Police say they were called by school authorities because Gonzalez was carrying a gun, which turned out to be a realistic-looking pellet gun, a weapon that uses compressed air to fire a metal pellet which, while perhaps a threat to the eye, does not pose a serious threat to life.
There is now a national discussion going on in the media about whether police used excessive force in the incident, and there is, in Brownsville and at Gonzalez's school, both anger and mourning. The boy had reportedly been a victim of bullying.

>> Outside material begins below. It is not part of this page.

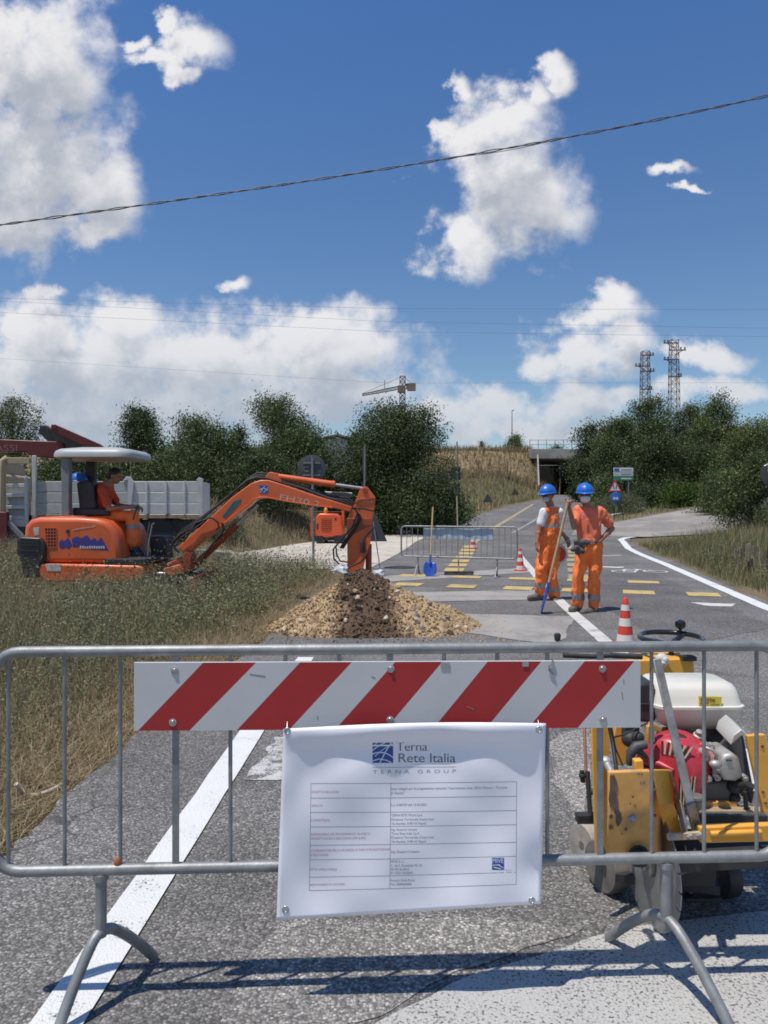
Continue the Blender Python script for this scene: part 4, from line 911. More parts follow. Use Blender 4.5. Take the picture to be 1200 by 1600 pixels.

Let me say unequivocally from the outset that, yes, police used excessive force. Unless there were other children who were being held hostage by Gonzalez (there were not), or who were near him and being threatened (there were not), the police had no reason to kill him. Furthermore, there is the question of why three shots were fired, why they were fired at the chest of a child with clear intent to kill, and of course, there's that shot to the back of the head, which is simply unjustifiable under any circumstances.
But having said that, I want to call attention to another point, that gets beyond this one case of overkill by police: the double standard of concern when it is an American kid and when it is foreign kids who are killed.
I'm referring here to Iraq and Afghanistan, where thousands of kids even younger than Jaime Gonzalez, most of whom were not even armed, have been killed by American bombs and by the guns of American soldiers, and whose deaths evoke not the slightest word of sympathy or regret from either the killers themselves or the leaders, military and civilian, who issue the orders that led to their deaths. Nor is any concern about this slaughter of innocents expressed by the millions of Americans whose taxes pay for this ongoing atrocity.
Take Fallujah, a city of 300,000 in Iraq that in 2004 was the scene of one of the most brutal and brutish fighting of the US invasion of Iraq.